Brazil trades on borrowed time


Optimism about Brazil has been running high. Latin America’s largest economy has announced free-market reforms under right-wing president Jair Bolsonaro. Brazilian stocks have already risen rapidly in anticipation.

They have gained 13% in dollar terms in four weeks, beating the MSCI Emerging Markets and the S&P 500, notes Kenneth Rapoza on Forbes. Last year, as Bolsonaro’s election was gradually priced in, Brazilian stocks gained 10%.
The centrepiece of the reforms consists of changes to pensions, a severe drain on state expenditure. Public sector workers can currently retire after only three decades on the job. They can finish working at any age if they have paid into the system for 35 years, or 30 for women. The plan now is to increase the retirement ages to 62 years for men and 57 for women.

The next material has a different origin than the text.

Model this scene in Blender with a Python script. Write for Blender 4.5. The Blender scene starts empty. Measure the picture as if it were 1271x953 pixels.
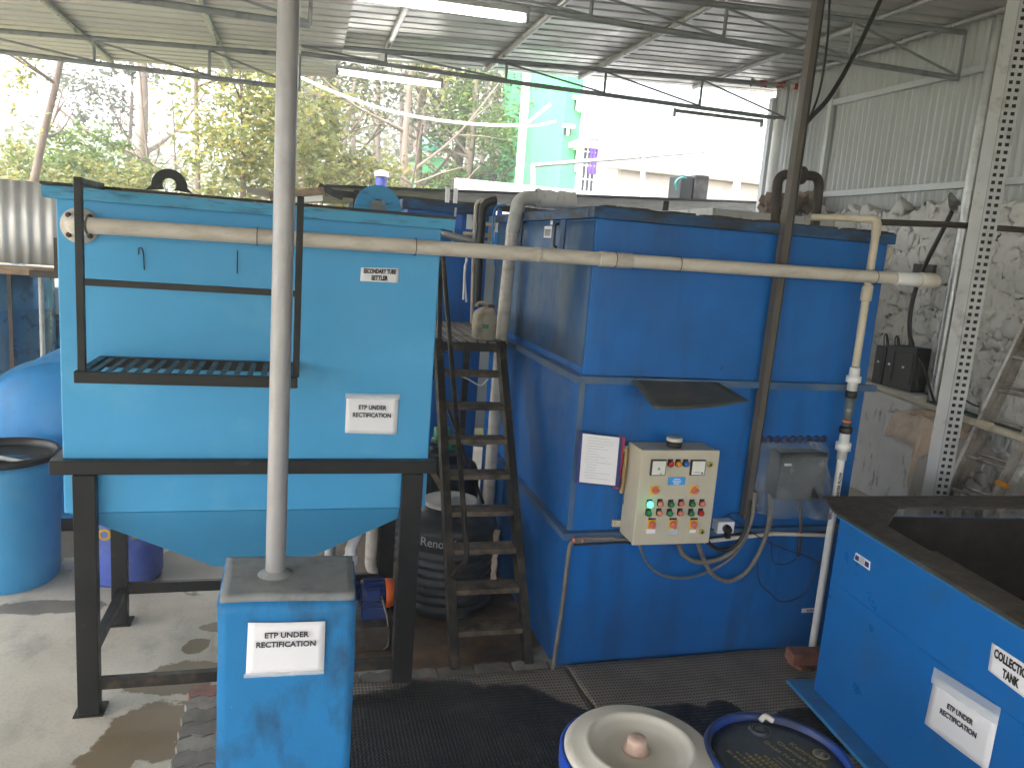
import bpy, bmesh, math, random
from mathutils import Vector, Matrix, Euler, noise as mnoise
R_ = math.radians
S = bpy.context.scene
COL = S.collection
V = Vector
UP = V((0, 0, 1))

# ------------------------------------------------------------------ camera
F, PW, PH = 958.0, 1271.0, 953.0
RM = Matrix(((0.963, 0.026, 0.268), (-0.259, -0.186, 0.948), (0.075, -0.982, -0.172)))   # image -> world
EYE = V((0, 0, 2.5))
xr = RM @ V((1, 0, 0)); zb = -(RM @ V((0, 0, 1))); zb.normalize()
xr = (xr - zb * xr.dot(zb)).normalized(); yu = zb.cross(xr)
cam = bpy.data.objects.new('camera', bpy.data.cameras.new('camera')); COL.objects.link(cam)
mw = Matrix((xr, yu, zb)).transposed().to_4x4(); mw.translation = EYE
cam.matrix_world = mw
cam.data.sensor_width = 36; cam.data.lens = F / PW * 36; cam.data.clip_start = .05; cam.data.clip_end = 2000
S.camera = cam


def ray(px, py):
    a, b = px - PW / 2, py - PH / 2
    return xr * a - yu * b - zb * F


def at(px, py, x=None, y=None, z=None, p=None, n=None):
    """point of a real plane seen at a place of the photograph"""
    d = ray(px, py)
    if p is not None:
        t = (V(p) - EYE).dot(n) / d.dot(n)
    elif x is not None: t = x / d.x
    elif y is not None: t = y / d.y
    else: t = (z - EYE.z) / d.z
    return EYE + d * t


# ------------------------------------------------------------------ objects
ORG = {}


def _org(o): return ORG.get(o.name, V((0, 0, 0)))


def tag(o, label=None, cat=None, group=None, kind=None):
    if label: o['label'] = label
    if cat: o['category'] = cat
    if group: o['group'] = group
    if kind: o['kind'] = kind
    return o


def thing(name, label, cat, loc=(0, 0, 0), group=None):
    o = bpy.data.objects.new(name, None); COL.objects.link(o)
    o.location = loc; o.empty_display_size = .1
    ORG[o.name] = V(loc)
    return tag(o, label, cat, group)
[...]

Brazil’s economy minister Paulo Guedes has promised the gradual overhaul will save $350bn over ten years and insists that it will be approved “within five months”. Tax reforms and the privatisation of state-held companies would follow.
“Guedes is promising the market the moon,” as Rapoza puts it. But he is unlikely to deliver. It’s far from clear the government can muster the three-fifths majority needed in Congress. If the effort fails, Brazilian assets may return to earth just as quickly as they have taken off.